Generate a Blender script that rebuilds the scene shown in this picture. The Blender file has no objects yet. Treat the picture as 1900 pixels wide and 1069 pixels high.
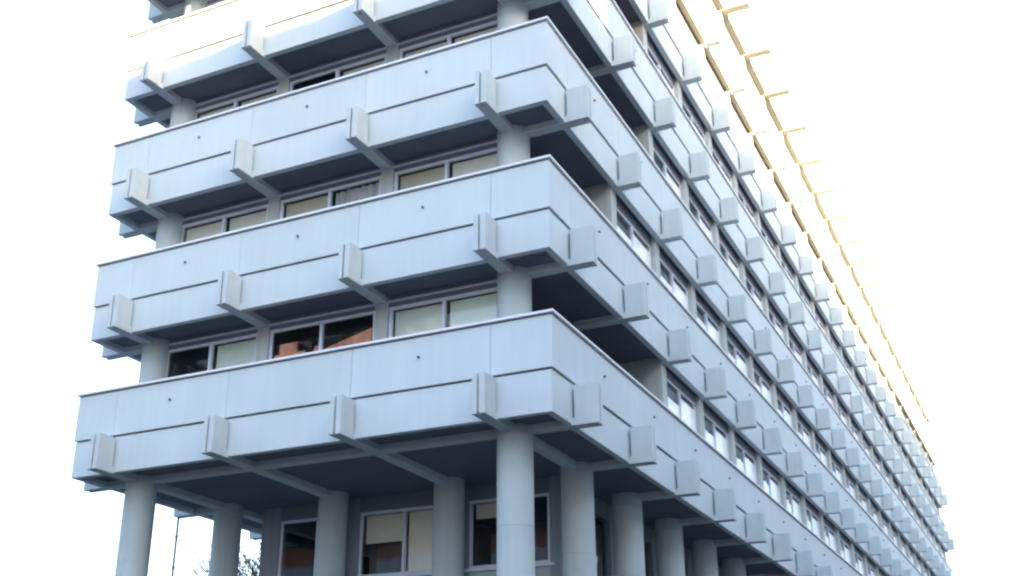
import bpy, bmesh, math, random
from mathutils import Vector, Matrix
C = bpy.data.collections.new("place"); bpy.context.scene.collection.children.link(C)
SC = bpy.context.scene
random.seed(7)

# ------------------------------------------------------------------ camera
F, YAW, PITCH, ROLL = 2155.86, -0.4696, 0.3855, 0.0068
CAM = Vector((8.1689, -19.1878, -6.4928))
fwd = Vector((math.sin(YAW)*math.cos(PITCH), math.cos(YAW)*math.cos(PITCH), math.sin(PITCH)))
rt = Vector((math.cos(YAW), -math.sin(YAW), 0)); up = rt.cross(fwd)
r2 = rt*math.cos(ROLL)+up*math.sin(ROLL); u2 = up*math.cos(ROLL)-rt*math.sin(ROLL)
cd = bpy.data.cameras.new("camera"); cam = bpy.data.objects.new("camera", cd); C.objects.link(cam)
cam.matrix_world = Matrix(((r2.x, u2.x, -fwd.x, CAM.x), (r2.y, u2.y, -fwd.y, CAM.y), (r2.z, u2.z, -fwd.z, CAM.z), (0, 0, 0, 1)))
cd.sensor_width = 36; cd.lens = F/1900*36; cd.clip_end = 5000; cd.clip_start = 0.1
cd.shift_x = 60.84/1900; cd.shift_y = 46.43/1900
SC.camera = cam
# ------------------------------------------------------------------ light
SUN_EL, SUN_AZ = math.radians(9), math.atan2(0.92, -0.39)      # azimuth clockwise from +Y
w = bpy.data.worlds.new("World"); SC.world = w; w.use_nodes = True
nt = w.node_tree; bg = nt.nodes['Background']
sky = nt.nodes.new('ShaderNodeTexSky'); sky.sky_type = 'NISHITA'; sky.sun_disc = False
sky.sun_elevation = SUN_EL; sky.sun_rotation = SUN_AZ
sky.air_density = 1.0; sky.dust_density = 5.0; sky.ozone_density = 1.0; sky.altitude = 600
# thin bright high cloud over the blue
tcw = nt.nodes.new('ShaderNodeTexCoord'); nw = nt.nodes.new('ShaderNodeTexNoise'); nw.inputs['Scale'].default_value = 2.2; nw.inputs['Detail'].default_value = 6
nt.links.new(tcw.outputs['Generated'], nw.inputs['Vector'])
mrw = nt.nodes.new('ShaderNodeMapRange'); mrw.inputs['From Min'].default_value = .3; mrw.inputs['From Max'].default_value = .65
mrw.inputs['To Min'].default_value = .30; mrw.inputs['To Max'].default_value = .6; nt.links.new(nw.outputs['Fac'], mrw.inputs['Value'])
mxw = nt.nodes.new('ShaderNodeMixRGB'); mxw.inputs[2].default_value = (1.75, 2.35, 3.3, 1)
nt.links.new(mrw.outputs[0], mxw.inputs[0]); nt.links.new(sky.outputs[0], mxw.inputs[1]); nt.links.new(mxw.outputs[0], bg.inputs['Color']); bg.inputs['Strength'].default_value = 0.15
sl = bpy.data.lights.new("sun", 'SUN'); sl.energy = 5.0; sl.angle = math.radians(0.6); sl.color = (1.0, .76, .45)
so = bpy.data.objects.new("sun", sl); C.objects.link(so)
sd = Vector((math.sin(SUN_AZ)*math.cos(SUN_EL), math.cos(SUN_AZ)*math.cos(SUN_EL), math.sin(SUN_EL)))
so.rotation_euler = sd.to_track_quat('Z', 'Y').to_euler(); so.location = sd*80
SC.view_settings.view_transform = 'Standard'; SC.view_settings.look = 'None'
SC.view_settings.gamma = 1; SC.view_settings.exposure = 2.87
SC.render.engine = 'CYCLES'
SC.cycles.pixel_filter_type = 'BLACKMAN_HARRIS'; SC.cycles.filter_width = 2.4
SC.cycles.max_bounces = 8; SC.cycles.diffuse_bounces = 5; SC.cycles.transparent_max_bounces = 12

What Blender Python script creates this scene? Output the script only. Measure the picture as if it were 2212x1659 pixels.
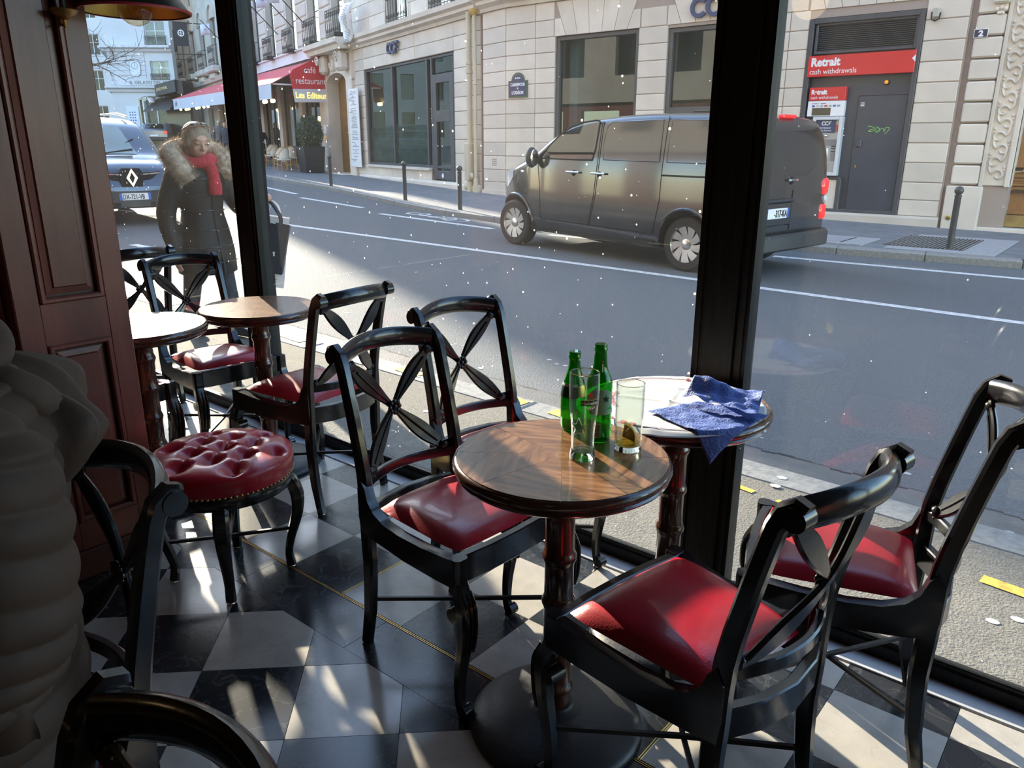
import bpy, bmesh, math, random
from math import sin, cos, pi, radians, sqrt, exp, atan2
from mathutils import Vector, Matrix
import numpy as np

random.seed(7)
for o in list(bpy.data.objects):
    bpy.data.objects.remove(o)
SC = bpy.context.scene
COL = SC.collection

# ------------------------------------------------------------------ camera, light, exposure
cam = bpy.data.cameras.new('camera')
cam.sensor_fit = 'HORIZONTAL'
cam.sensor_width = 36.0
cam.lens = 36.0 * 1669.93 / 2212.0
cam.clip_start = 0.02
cam.clip_end = 600
cam_o = bpy.data.objects.new('camera', cam)
COL.objects.link(cam_o)
R_ = Vector((0.77133543, 0.63642158, 0.00303754))
U_ = Vector((-0.19109817, 0.22705089, 0.95494994))
F_ = Vector((-0.60706108, 0.73716719, -0.29675139))
cam_o.matrix_world = Matrix(((R_.x, U_.x, -F_.x, 0.0), (R_.y, U_.y, -F_.y, 0.0), (R_.z, U_.z, -F_.z, 1.40), (0, 0, 0, 1)))
SC.camera = cam_o

SUN_AZ, SUN_EL = radians(158.0), radians(17.0)
sun = bpy.data.lights.new('sun', 'SUN')
sun.energy = 8.5
sun.angle = radians(0.55)
sun.color = (1.0, 0.88, 0.70)
sun_o = bpy.data.objects.new('sun', sun)
COL.objects.link(sun_o)
sun_o.rotation_euler = Vector((cos(SUN_AZ) * cos(SUN_EL), sin(SUN_AZ) * cos(SUN_EL), sin(SUN_EL))).to_track_quat('Z', 'Y').to_euler()

world = bpy.data.worlds.new('sky')
SC.world = world
world.use_nodes = True
wn = world.node_tree.nodes
sky = wn.new('ShaderNodeTexSky')
sky.sky_type = 'NISHITA'
sky.sun_disc = False
sky.sun_elevation = SUN_EL
sky.sun_rotation = pi / 2 - SUN_AZ
sky.air_density = 1.0
sky.dust_density = 0.6
sky.ozone_density = 2.0
world.node_tree.links.new(sky.outputs[0], wn['Background'].inputs[0])
wn['Background'].inputs[1].default_value = 0.50

vs = SC.view_settings
vs.view_transform = 'Standard'
vs.look = 'None'
vs.gamma = 1.0
vs.use_curve_mapping = False
vs.exposure = 1.35
cy = SC.cycles
cy.caustics_reflective = False
cy.caustics_refractive = False
cy.max_bounces = 10
cy.diffuse_bounces = 5
cy.transparent_max_bounces = 32
cy.transmission_bounces = 10
cy.sample_clamp_indirect = 6.0
cy.use_denoising = True

# ------------------------------------------------------------------ materials
MATS = {}


def srgb(r, g, b):
    f = lambda c: (c / 255 / 12.92) if c / 255 <= 0.04045 else ((c / 255 + 0.055) / 1.055) ** 2.4
    return (f(r), f(g), f(b), 1.0)


def mat(name, col, rough=0.6, metal=0.0, var=0.0, scale=8.0, bump=0.0, bscale=60.0, col2=None, coat=0.0, spec=0.5,
        emit=None, estr=0.0, detail=4.0, stretch=None):
    """principled material; optional noise colour variation and fine noise relief, in object space"""
    if name in MATS:
        return MATS[name]
    m = bpy.data.materials.new(name)
    m.use_nodes = True
    nt = m.node_tree
    b = nt.nodes['Principled BSDF']
    b.inputs['Base Color'].default_value = col
    b.inputs['Roughness'].default_value = rough
    b.inputs['Metallic'].default_value = metal
    b.inputs['Coat Weight'].default_value = coat
    b.inputs['Coat Roughness'].default_value = 0.08
    b.inputs['Specular IOR Level'].default_value = spec
    if emit:
        b.inputs['Emission Color'].default_value = emit
        b.inputs['Emission Strength'].default_value = estr
    tc = None
    if var or bump or col2:
        tc = nt.nodes.new('ShaderNodeTexCoord')
        src = tc.outputs['Object']
        if stretch:
            mp = nt.nodes.new('ShaderNodeMapping')
            mp.inputs['Scale'].default_value = stretch
            nt.links.new(src, mp.inputs[0])
            src = mp.outputs[0]
    if var or col2:
        n = nt.nodes.new('ShaderNodeTexNoise')
        n.inputs['Scale'].default_value = scale
        n.inputs['Detail'].default_value = detail
        nt.links.new(src, n.inputs['Vector'])
        rp = nt.nodes.new('ShaderNodeValToRGB')
        a = [c * (1 - var) for c in col[:3]] + [1]
        c2 = list(col2) if col2 else [min(1, c * (1 + var)) for c in col[:3]] + [1]
        rp.color_ramp.elements[0].position = 0.32
        rp.color_ramp.elements[0].color = a
        rp.color_ramp.elements[1].position = 0.68
        rp.color_ramp.elements[1].color = c2
        nt.links.new(n.outputs['Fac'], rp.inputs[0])
        nt.links.new(rp.outputs[0], b.inputs['Base Color'])
    if bump:
        n2 = nt.nodes.new('ShaderNodeTexNoise')
        n2.inputs['Scale'].default_value = bscale
        n2.inputs['Detail'].default_value = 3
        nt.links.new(src, n2.inputs['Vector'])
        bm = nt.nodes.new('ShaderNodeBump')
        bm.inputs['Strength'].default_value = bump
        bm.inputs['Distance'].default_value = 0.01
        nt.links.new(n2.outputs['Fac'], bm.inputs['Height'])
        nt.links.new(bm.outputs[0], b.inputs['Normal'])
    MATS[name] = m
    return m


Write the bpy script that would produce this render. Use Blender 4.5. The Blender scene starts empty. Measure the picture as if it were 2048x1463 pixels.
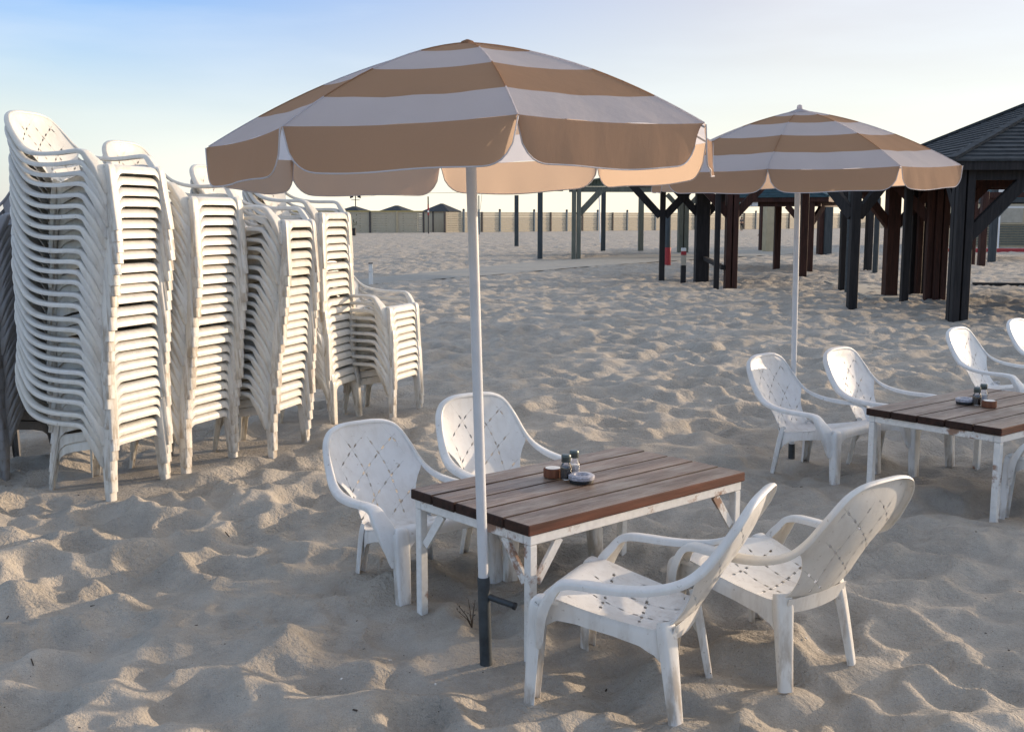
import bpy, math, random
import numpy as np
from mathutils import Vector, Matrix

random.seed(7); RNG = np.random.default_rng(11)
R = math.radians
S = bpy.context.scene
COL = S.collection

# ------------------------------------------------------------------ camera
CAM_H, CAM_F, CAM_P = 1.7, 2180.0, R(7.758)
cd = bpy.data.cameras.new('camera'); cam = bpy.data.objects.new('camera', cd); COL.objects.link(cam)
cam.location = (0, 0, CAM_H); cam.rotation_euler = (math.pi/2-CAM_P, 0, 0)
cd.sensor_width = 36; cd.lens = CAM_F/2048*36; cd.clip_end = 20000; cd.clip_start = 0.05
S.camera = cam

def G(u, v, z=0.0):
    """where the view line through a photo point meets the level z (used to survey the place)"""
    c, s = math.cos(CAM_P), math.sin(CAM_P)
    a, b = (u-1024)/CAM_F, (731.5-v)/CAM_F
    t = (z-CAM_H)/(-s+b*c)
    return Vector((a*t, (c+b*s)*t, z))

# ------------------------------------------------------------------ light
SUN_AZ, SUN_EL = R(62), R(8.5)
sd = Vector((math.sin(SUN_AZ)*math.cos(SUN_EL), math.cos(SUN_AZ)*math.cos(SUN_EL), math.sin(SUN_EL)))
ld = bpy.data.lights.new('sun', 'SUN'); ld.energy = 2.0; ld.angle = R(0.6); ld.color = (1.0, 0.77, 0.54)
lo = bpy.data.objects.new('sun', ld); COL.objects.link(lo); lo.rotation_euler = sd.to_track_quat('Z', 'Y').to_euler()

W = bpy.data.worlds.new('World'); S.world = W; W.use_nodes = True
nt = W.node_tree; nt.nodes.clear()
wo = nt.nodes.new('ShaderNodeOutputWorld'); bg = nt.nodes.new('ShaderNodeBackground')
sky = nt.nodes.new('ShaderNodeTexSky'); sky.sky_type = 'NISHITA'; sky.sun_disc = False
sky.sun_elevation = SUN_EL; sky.sun_rotation = SUN_AZ; sky.air_density = 1.0; sky.dust_density = 0.4; sky.ozone_density = 2.0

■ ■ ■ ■

• _WORK REQUIRED_
Except for the pictures, write out exactly the lines from the line that contains "What Blender Python" through the line that contains "COL = SC.collection", including both.

• _TASK ANSWER_
What Blender Python script creates this scene? Output the script only. Measure the picture as if it were 2212x1659 pixels.
import bpy, bmesh, math, random
from math import sin, cos, pi, radians, sqrt, exp, atan2
from mathutils import Vector, Matrix
import numpy as np

random.seed(7)
for o in list(bpy.data.objects):
    bpy.data.objects.remove(o)
SC = bpy.context.scene
COL = SC.collection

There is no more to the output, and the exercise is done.